Output only the lines running from the line bearing "The Blender Python" through the line bearing "build(g, 'scale_mark', 'grey_metal', hb)", character for character.

[BEGIN]

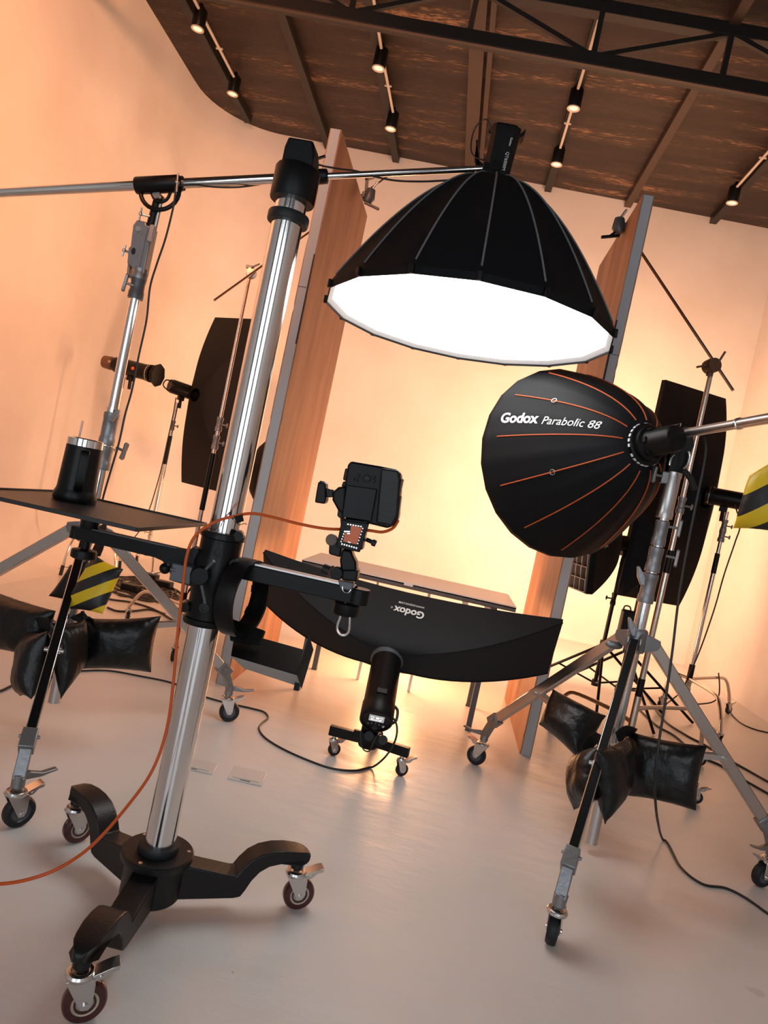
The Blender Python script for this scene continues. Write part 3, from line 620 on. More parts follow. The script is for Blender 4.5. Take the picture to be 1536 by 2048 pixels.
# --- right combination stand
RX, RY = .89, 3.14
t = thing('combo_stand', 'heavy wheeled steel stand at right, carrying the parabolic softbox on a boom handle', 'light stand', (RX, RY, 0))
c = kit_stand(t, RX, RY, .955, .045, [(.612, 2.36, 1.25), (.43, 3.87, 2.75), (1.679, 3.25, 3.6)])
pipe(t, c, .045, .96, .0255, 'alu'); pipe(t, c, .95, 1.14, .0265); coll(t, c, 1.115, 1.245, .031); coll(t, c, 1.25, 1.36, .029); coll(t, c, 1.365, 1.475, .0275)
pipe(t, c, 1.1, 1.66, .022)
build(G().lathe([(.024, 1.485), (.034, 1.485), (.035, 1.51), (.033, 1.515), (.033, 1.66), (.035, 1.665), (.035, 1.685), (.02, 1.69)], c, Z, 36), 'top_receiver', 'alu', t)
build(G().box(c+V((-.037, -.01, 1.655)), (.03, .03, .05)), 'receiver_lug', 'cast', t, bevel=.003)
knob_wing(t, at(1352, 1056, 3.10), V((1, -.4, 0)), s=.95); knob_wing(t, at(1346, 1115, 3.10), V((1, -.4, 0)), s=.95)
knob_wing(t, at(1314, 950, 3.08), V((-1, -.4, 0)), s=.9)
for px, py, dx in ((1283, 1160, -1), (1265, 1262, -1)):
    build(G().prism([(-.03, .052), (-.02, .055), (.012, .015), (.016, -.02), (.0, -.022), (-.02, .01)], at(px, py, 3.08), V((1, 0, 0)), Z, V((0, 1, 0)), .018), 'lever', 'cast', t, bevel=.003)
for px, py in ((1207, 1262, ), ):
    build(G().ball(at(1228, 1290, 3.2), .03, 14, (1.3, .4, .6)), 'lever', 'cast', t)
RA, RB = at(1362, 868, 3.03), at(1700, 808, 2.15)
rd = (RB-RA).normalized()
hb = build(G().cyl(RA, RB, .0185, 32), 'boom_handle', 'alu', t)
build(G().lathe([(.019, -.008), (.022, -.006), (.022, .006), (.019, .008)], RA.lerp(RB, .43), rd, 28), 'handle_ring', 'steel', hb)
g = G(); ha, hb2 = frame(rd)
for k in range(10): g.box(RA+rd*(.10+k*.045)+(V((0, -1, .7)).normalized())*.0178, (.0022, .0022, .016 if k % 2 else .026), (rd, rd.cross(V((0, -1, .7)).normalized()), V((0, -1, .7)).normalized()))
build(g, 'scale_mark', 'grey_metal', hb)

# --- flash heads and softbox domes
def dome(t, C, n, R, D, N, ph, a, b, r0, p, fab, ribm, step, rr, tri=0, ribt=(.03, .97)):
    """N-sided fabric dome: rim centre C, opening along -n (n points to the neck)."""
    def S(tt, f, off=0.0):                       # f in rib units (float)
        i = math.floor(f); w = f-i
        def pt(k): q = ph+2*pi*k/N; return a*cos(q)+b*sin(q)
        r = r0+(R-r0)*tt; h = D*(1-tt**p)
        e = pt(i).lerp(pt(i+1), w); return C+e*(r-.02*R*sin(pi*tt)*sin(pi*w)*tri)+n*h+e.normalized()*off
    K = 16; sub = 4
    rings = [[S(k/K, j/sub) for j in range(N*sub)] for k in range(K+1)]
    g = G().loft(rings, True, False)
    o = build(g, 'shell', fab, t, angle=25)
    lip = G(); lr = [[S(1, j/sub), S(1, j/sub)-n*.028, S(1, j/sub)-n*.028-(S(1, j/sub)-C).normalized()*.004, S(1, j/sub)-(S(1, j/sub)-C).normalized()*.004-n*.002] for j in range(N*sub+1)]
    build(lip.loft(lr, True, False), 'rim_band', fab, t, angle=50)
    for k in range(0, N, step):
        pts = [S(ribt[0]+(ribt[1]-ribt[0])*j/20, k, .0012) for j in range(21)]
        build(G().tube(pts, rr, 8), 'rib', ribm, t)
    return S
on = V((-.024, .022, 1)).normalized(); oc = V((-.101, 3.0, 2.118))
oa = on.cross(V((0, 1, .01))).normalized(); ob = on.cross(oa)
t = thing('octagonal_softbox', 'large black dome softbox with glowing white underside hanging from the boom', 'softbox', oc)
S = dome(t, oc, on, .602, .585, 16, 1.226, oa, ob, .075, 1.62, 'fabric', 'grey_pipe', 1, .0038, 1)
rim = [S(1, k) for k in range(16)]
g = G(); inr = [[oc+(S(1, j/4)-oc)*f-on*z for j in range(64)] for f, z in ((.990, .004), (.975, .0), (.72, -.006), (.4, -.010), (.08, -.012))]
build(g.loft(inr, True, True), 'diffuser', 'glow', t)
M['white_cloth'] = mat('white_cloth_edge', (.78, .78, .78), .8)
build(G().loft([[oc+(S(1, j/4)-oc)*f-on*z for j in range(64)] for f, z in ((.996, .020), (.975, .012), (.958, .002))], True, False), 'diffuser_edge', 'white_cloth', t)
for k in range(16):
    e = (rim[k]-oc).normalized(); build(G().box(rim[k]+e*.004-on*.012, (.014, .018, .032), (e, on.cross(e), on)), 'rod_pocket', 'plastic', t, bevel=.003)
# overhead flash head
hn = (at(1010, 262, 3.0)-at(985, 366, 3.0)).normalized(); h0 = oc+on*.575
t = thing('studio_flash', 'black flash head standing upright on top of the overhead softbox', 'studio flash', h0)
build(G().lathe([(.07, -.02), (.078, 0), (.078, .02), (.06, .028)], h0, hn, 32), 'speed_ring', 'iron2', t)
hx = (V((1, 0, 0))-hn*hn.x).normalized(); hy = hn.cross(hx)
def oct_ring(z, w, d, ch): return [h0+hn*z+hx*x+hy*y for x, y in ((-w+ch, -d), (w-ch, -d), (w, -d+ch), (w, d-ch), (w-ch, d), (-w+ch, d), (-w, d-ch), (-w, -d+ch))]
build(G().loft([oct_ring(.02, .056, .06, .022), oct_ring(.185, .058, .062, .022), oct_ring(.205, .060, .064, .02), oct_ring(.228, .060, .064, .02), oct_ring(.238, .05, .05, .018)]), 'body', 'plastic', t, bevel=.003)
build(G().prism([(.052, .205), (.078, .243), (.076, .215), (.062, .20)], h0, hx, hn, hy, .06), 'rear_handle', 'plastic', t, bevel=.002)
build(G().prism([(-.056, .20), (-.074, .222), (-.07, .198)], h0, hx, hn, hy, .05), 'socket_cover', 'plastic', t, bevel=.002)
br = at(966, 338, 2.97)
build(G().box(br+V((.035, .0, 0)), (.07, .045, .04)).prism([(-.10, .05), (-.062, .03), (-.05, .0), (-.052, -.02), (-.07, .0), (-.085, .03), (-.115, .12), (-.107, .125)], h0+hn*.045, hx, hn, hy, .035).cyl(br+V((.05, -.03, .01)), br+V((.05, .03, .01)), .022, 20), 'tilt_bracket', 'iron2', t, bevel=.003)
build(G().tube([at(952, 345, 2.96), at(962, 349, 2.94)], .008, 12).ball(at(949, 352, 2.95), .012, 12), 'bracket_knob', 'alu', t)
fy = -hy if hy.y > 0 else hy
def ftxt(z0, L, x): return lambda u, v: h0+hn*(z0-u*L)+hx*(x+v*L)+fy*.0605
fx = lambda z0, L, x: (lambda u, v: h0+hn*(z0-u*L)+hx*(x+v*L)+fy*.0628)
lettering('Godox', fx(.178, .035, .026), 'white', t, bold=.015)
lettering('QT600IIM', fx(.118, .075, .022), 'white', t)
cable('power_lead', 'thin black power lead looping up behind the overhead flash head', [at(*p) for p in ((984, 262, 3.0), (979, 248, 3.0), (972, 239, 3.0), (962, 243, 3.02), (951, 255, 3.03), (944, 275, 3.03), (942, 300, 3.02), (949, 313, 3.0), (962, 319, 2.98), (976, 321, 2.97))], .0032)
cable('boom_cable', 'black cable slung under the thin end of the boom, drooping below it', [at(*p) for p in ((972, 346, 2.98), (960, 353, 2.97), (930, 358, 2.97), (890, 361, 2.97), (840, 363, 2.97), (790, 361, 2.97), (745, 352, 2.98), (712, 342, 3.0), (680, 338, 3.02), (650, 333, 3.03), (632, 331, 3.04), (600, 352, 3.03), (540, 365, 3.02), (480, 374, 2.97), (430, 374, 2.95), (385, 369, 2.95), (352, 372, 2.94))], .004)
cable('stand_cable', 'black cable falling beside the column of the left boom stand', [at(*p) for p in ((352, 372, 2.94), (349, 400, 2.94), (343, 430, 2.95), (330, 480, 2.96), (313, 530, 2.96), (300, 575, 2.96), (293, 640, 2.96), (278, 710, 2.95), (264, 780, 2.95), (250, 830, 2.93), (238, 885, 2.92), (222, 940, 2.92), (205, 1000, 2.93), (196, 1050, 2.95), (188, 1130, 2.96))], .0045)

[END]
[BEGIN]

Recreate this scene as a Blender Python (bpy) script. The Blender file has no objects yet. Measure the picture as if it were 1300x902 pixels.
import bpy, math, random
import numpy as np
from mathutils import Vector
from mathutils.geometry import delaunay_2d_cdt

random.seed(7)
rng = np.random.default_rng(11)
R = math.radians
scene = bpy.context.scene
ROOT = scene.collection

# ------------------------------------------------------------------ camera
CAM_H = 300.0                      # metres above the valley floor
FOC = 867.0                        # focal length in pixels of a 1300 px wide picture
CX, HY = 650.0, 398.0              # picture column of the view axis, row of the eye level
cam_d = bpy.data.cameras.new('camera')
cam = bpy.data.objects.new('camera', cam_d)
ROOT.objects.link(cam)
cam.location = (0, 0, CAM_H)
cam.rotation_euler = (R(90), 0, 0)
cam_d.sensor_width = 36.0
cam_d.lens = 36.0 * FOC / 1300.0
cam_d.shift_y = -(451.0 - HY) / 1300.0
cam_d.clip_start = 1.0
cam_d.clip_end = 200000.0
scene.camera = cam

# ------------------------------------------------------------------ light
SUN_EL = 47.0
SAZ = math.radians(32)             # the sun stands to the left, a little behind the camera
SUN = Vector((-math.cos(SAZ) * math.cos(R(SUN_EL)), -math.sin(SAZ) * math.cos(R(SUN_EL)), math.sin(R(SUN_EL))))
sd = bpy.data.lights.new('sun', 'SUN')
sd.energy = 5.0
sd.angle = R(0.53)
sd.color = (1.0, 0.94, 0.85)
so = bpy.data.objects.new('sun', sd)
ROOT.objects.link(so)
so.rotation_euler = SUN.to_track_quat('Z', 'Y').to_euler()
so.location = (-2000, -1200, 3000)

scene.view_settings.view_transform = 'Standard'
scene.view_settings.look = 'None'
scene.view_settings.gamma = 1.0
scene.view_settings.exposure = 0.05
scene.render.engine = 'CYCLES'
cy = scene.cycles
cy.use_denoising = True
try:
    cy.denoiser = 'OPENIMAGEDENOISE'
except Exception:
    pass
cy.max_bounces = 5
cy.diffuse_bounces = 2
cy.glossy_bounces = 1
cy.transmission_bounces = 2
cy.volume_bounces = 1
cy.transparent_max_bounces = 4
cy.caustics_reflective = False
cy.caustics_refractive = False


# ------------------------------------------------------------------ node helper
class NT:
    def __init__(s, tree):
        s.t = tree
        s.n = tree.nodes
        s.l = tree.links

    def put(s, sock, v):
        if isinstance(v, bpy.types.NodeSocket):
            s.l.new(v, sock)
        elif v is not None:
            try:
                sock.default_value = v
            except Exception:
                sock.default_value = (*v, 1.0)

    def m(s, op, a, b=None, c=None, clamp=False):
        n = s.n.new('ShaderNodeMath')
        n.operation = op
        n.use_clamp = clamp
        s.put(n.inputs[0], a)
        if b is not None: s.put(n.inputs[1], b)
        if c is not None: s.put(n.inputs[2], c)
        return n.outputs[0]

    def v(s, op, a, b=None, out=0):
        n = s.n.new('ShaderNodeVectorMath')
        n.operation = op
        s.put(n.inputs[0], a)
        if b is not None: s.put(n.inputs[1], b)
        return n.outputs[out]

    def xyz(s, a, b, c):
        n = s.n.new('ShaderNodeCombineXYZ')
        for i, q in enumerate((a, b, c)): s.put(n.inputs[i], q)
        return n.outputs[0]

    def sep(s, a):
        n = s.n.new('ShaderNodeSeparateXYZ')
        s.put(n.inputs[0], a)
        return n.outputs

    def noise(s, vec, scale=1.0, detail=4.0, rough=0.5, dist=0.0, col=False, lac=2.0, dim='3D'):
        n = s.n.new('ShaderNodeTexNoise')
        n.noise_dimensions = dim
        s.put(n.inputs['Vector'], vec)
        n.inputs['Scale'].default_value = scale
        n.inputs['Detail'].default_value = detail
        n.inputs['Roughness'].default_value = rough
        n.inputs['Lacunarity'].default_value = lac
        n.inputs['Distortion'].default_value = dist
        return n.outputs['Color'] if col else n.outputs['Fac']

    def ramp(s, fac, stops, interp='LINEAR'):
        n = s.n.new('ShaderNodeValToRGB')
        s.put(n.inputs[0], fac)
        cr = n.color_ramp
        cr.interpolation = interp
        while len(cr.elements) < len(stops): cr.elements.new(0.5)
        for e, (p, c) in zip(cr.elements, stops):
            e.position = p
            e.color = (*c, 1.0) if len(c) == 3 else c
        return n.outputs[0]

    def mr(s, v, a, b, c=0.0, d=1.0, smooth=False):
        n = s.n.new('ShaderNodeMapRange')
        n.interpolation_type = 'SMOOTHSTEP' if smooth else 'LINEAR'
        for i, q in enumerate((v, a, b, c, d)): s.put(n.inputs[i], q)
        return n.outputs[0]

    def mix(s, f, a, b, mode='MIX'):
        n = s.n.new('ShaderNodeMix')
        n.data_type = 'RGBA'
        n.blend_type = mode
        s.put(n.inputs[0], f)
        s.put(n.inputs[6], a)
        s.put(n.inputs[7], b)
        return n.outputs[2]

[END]

• _REPLY_
The Blender Python script for this scene continues. Write part 3, from line 620 on. More parts follow. The script is for Blender 4.5. Take the picture to be 1536 by 2048 pixels.
# --- right combination stand
RX, RY = .89, 3.14
t = thing('combo_stand', 'heavy wheeled steel stand at right, carrying the parabolic softbox on a boom handle', 'light stand', (RX, RY, 0))
c = kit_stand(t, RX, RY, .955, .045, [(.612, 2.36, 1.25), (.43, 3.87, 2.75), (1.679, 3.25, 3.6)])
pipe(t, c, .045, .96, .0255, 'alu'); pipe(t, c, .95, 1.14, .0265); coll(t, c, 1.115, 1.245, .031); coll(t, c, 1.25, 1.36, .029); coll(t, c, 1.365, 1.475, .0275)
pipe(t, c, 1.1, 1.66, .022)
build(G().lathe([(.024, 1.485), (.034, 1.485), (.035, 1.51), (.033, 1.515), (.033, 1.66), (.035, 1.665), (.035, 1.685), (.02, 1.69)], c, Z, 36), 'top_receiver', 'alu', t)
build(G().box(c+V((-.037, -.01, 1.655)), (.03, .03, .05)), 'receiver_lug', 'cast', t, bevel=.003)
knob_wing(t, at(1352, 1056, 3.10), V((1, -.4, 0)), s=.95); knob_wing(t, at(1346, 1115, 3.10), V((1, -.4, 0)), s=.95)
knob_wing(t, at(1314, 950, 3.08), V((-1, -.4, 0)), s=.9)
for px, py, dx in ((1283, 1160, -1), (1265, 1262, -1)):
    build(G().prism([(-.03, .052), (-.02, .055), (.012, .015), (.016, -.02), (.0, -.022), (-.02, .01)], at(px, py, 3.08), V((1, 0, 0)), Z, V((0, 1, 0)), .018), 'lever', 'cast', t, bevel=.003)
for px, py in ((1207, 1262, ), ):
    build(G().ball(at(1228, 1290, 3.2), .03, 14, (1.3, .4, .6)), 'lever', 'cast', t)
RA, RB = at(1362, 868, 3.03), at(1700, 808, 2.15)
rd = (RB-RA).normalized()
hb = build(G().cyl(RA, RB, .0185, 32), 'boom_handle', 'alu', t)
build(G().lathe([(.019, -.008), (.022, -.006), (.022, .006), (.019, .008)], RA.lerp(RB, .43), rd, 28), 'handle_ring', 'steel', hb)
g = G(); ha, hb2 = frame(rd)
for k in range(10): g.box(RA+rd*(.10+k*.045)+(V((0, -1, .7)).normalized())*.0178, (.0022, .0022, .016 if k % 2 else .026), (rd, rd.cross(V((0, -1, .7)).normalized()), V((0, -1, .7)).normalized()))
build(g, 'scale_mark', 'grey_metal', hb)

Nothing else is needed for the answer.